Katja Hübner ist so eine. Sie hat es getan. Ohne Vorbehalte und einfach so. Wie das kam und wie das, nach einem sprichwörtlichen Hürdenlauf, funktionieren konnte, schreibt sie in "Okay, danke, ciao!" Und sie tut es offen, klar und ohne literarische Füllspachtelmasse. Vorteil: Das versteht wirklich jeder. Da gibt es keine Schnörkel oder gar den Wink mit dem Zaunpfahl, so nach dem Motto "schaut her, wie fürsorglich und sozial ich bin". Auch der erhobene Zeigefinger fehlt gänzlich. Professor Thomas Bock, Leiter der Psychose-Ambulanz am UKE Hamburg, formuliert es auf den Punkt: "In ihrer Schilderung wird das Verrückt-Sein menschlich ...".

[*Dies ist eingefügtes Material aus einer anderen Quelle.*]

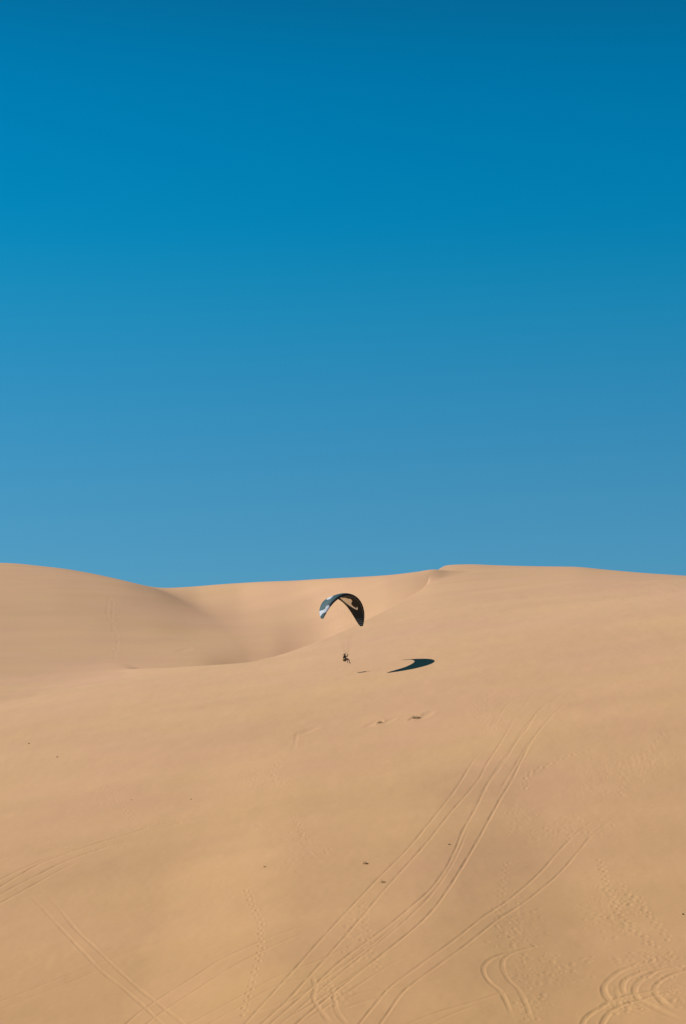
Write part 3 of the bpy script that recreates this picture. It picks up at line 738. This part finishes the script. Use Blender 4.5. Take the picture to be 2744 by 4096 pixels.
# helmet with a peak
bm = bmesh.new(); bmesh.ops.create_uvsphere(bm, u_segments=20, v_segments=14, radius=1)
for v in list(bm.verts):
    if v.co.z < -.25: v.co.z = -.25 - (v.co.z + .25) * .05
for v in bm.verts: v.co = Vector((v.co.x * .135, v.co.y * .12, v.co.z * .125)) ; v.co = Matrix.Rotation(-.35, 3, 'Y') @ v.co + HC + Vector((.02, .01, .05))
me = bpy.data.meshes.new('helmet'); bm.to_mesh(me); bm.free(); hel = link('helmet', me, helm_m, pil)
mb = MB()
mb.tube([HC + Vector((-.08, -.03, .02)), HC + Vector((-.16, -.06, -.05)), HC + Vector((-.215, -.08, -.15)), HC + Vector((-.24, -.09, -.185))], [.085, .07, .05, .02], 8, flat=(1, .25)); mb.build('peak', blk_m, hel)
# hands closed on the brake handles: palm plus five curled fingers
for s, hp, sx in ((1, J(883, 652, .04), 1), (-1, J(784, 604, -.25), -1)):
    mb = MB(); mb.ellipsoid(hp, (.022, .04, .042), seg=10)
    for f in range(4):
        y0 = -.03 + f * .02; ln = (.034, .04, .038, .03)[f]
        mb.tube([hp + Vector((.005, y0, .035)), hp + Vector((.03, y0, .035 + ln * .5)), hp + Vector((.048, y0, .02)), hp + Vector((.035, y0, -.005))], [.0095, .009, .008, .007], 6)
    mb.tube([hp + Vector((0, -.035, -.02)), hp + Vector((.025, -.05, .0)), hp + Vector((.04, -.03, .012))], [.012, .010, .008], 6)
    mb.build('hand', skin_m, pil)
    MB().tube([hp + Vector((.03, -.06, .014)), hp + Vector((.03, .06, .014))], .010, 6).build('brake_handle', blk_m, pil)

# harness: a thing of its own that the pilot sits in
har = empty('paragliding_harness', PILOT, 'tan and black seat harness with round dark side pod that the airborne pilot sits in', 'harness')
mb = MB(); mb.ellipsoid((0, 0, 0), (.27, .18, .20), seg=18)
for v in mb.bm.verts:
    v.co = Matrix.Rotation(.62, 3, 'Y') @ v.co + J(690, 985, .04)
mb.build('back_airbag', har_m, har)
mb = MB(); mb.ellipsoid((0, 0, 0), (.172, .12, .172), seg=20)
for v in mb.bm.verts: v.co = v.co + J(760, 985, -.14)
mb.build('side_pod', blk_m, har)
mb = MB(); mb.ellipsoid(J(752, 978, -.255), (.06, .02, .058), seg=14); mb.build('pod_cap', gry_m, har)
mb = MB(); mb.tube([J(695, 885, -.16), J(740, 893, -.22), J(790, 905, -.2), J(840, 935, -.17)], [.03, .035, .035, .02], 8, flat=(1, .6)); mb.build('hip_belt', gry_m, har)
mb = MB(); mb.tube([J(665, 900, .02), J(668, 840, .02), J(672, 790, 0)], [.06, .07, .05], 8, flat=(1.6, .7)); mb.build('backrest', blk_m, har)
for s in (-1, 1):
    c_ = CARA[s] - PILOT
    MB().tube([J(760, 900, .14 * s), c_ * .6, c_], [.02, .016, .012], 6).build('shoulder_strap', blk_m, har)

# ------------------------------------------------------------------ clumps and stones lying on the dune
stem_m = mat('dry_stems', (.16, .115, .045), .9, noise=(9, .3)); stem2 = mat('dark_stems', (.07, .055, .022), .9, noise=(9, .3))
stone_m = mat('pale_stone', (.55, .47, .36), .85, noise=(6, .12), bump=(12, .5, .02)); stoned = mat('brown_stone', (.20, .14, .07), .9, noise=(6, .2), bump=(12, .5, .02))
def tuft(fx, fy, rad, h, n, m, label):
    p_ = ground_at(fx, fy)
    o = empty('dry_shrub', p_, label, 'shrub')
    r = random.Random(int(fx + fy)); mb = MB()
    for i in range(n):
        a = r.random() * 6.283; q = math.sqrt(r.random()) * rad
        b = Vector((math.cos(a) * q * 1.35, math.sin(a) * q, -.06)); lean = Vector((math.cos(a), math.sin(a), 0)) * r.uniform(.02, .16) + Vector((.06, 0, 0))
        hh = h * r.uniform(.45, 1) * (1 - .4 * q / rad)
        mb.tube([b, b + lean * .5 + Vector((0, 0, hh * .6)), b + lean * 1.4 + Vector((0, 0, hh))], [.011, .009, .003], 3, cap=False)
    mb.build('stems', m, o)
    mb = MB()
    for i in range(n * 2):
        a = r.random() * 6.283; q = math.sqrt(r.random()) * rad
        c = Vector((math.cos(a) * q * 1.4, math.sin(a) * q, h * r.uniform(.1, .8))); d = Vector((r.uniform(-1, 1), r.uniform(-1, 1), r.uniform(-.4, 1))).normalized() * .05; e = d.cross(Vector((0, .3, 1))).normalized() * .018
        mb.bm.faces.new([mb.bm.verts.new(c - e), mb.bm.verts.new(c + d * .5 - e), mb.bm.verts.new(c + d), mb.bm.verts.new(c + d * .5 + e)])
    mb.build('dry_leaves', m, o)
    return o
def stone(fx, fy, r_, m, label, name='stone', dz=0.0, dx=0.0):
    p_ = ground_at(fx, fy); mb = MB(); mb.ellipsoid((0, 0, r_[2] * .3), r_, seg=9, jit=.14)
    o = mb.build(name, m); o.location = p_ + Vector((dx, 0, dz)); o['label'] = label; o['category'] = 'stone'; return o
tuft(1664, 2872, .38, .34, 90, stem_m, 'largest brownish shrub clump beside a white stone on the slope below the glider shadow')
tuft(1521, 2891, .20, .22, 50, stem_m, 'smaller brown shrub clump left of the largest clump, between two faint sand streaks')
tuft(1461, 3455, .13, .24, 36, stem2, 'dark shrub tuft standing left above the long pair of wheel ruts')
tuft(1531, 3529, .16, .16, 36, stem2, 'low brown shrub lying between the two long wheel ruts')
stone(1652, 2875, (.10, .09, .07), stone_m, 'small white stone in front of the largest shrub clump', dz=.05)
stone(1797, 3378, (.15, .09, .05), stoned, 'flat dark stone left of the central bundle of wheel ruts')
stone(1060, 3468, (.17, .09, .05), stoned, 'flat brown stone in the middle of the open lower slope')
stone(116, 2975, (.10, .09, .08), stoned, 'upper of the two tiny dark stones near the left edge')
stone(229, 3028, (.14, .08, .05), stoned, 'lower and wider of the two tiny dark stones near the left edge')
stone(764, 3198, (.08, .07, .06), stoned, 'tiny dark stone left of the trampled patch at mid slope')
stone(525, 3200, (.08, .06, .06), stone_m, 'tiny pale stone on the left part of the slope')
stone(2732, 3658, (.10, .08, .08), stoned, 'tiny dark stone at the right edge above the looping ruts')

Ob dieses außergewöhnliche Büchlein nun eine Welle der Hilfsbereitschaft auslöst, wagt der Rezensent zu bezweifeln. Dennoch bewegt dieser präzise Blick hinter die Kulissen zutiefst. Wahllos reißt es Menschen in den Abgrund, mitunter ohne jedes eigene Verschulden. Wie das sein kann, wissen wir jetzt ... und eigentlich schon lange. Wie im Einzelfall geholfen werden kann, jetzt aber auch!
Wer in einem konkreten Fall helfen möchte, findet im Anhang des Buches, an das Nachwort von Prof. Thomas Bock, sowie einer anschließenden Fachworterklärung, ein Verzeichnis mit Adressen von Einrichtungen und Institutionen.
Wie lange es dauern wird, bis sich die gewohnten Stadtbilder ändern, bleibt abzuwarten. Das Buch ändert erst einmal nichts, sendet aber immerhin eine Menge positiver Signale. Wenn diese ankommen, und vielleicht sogar an den richtigen Stellen, wäre fürs erste sehr viel getan. Veränderungen in diese Richtung brauchen Fundamente, wie diese Geschichte. Mehr kann ein Buch nicht leisten.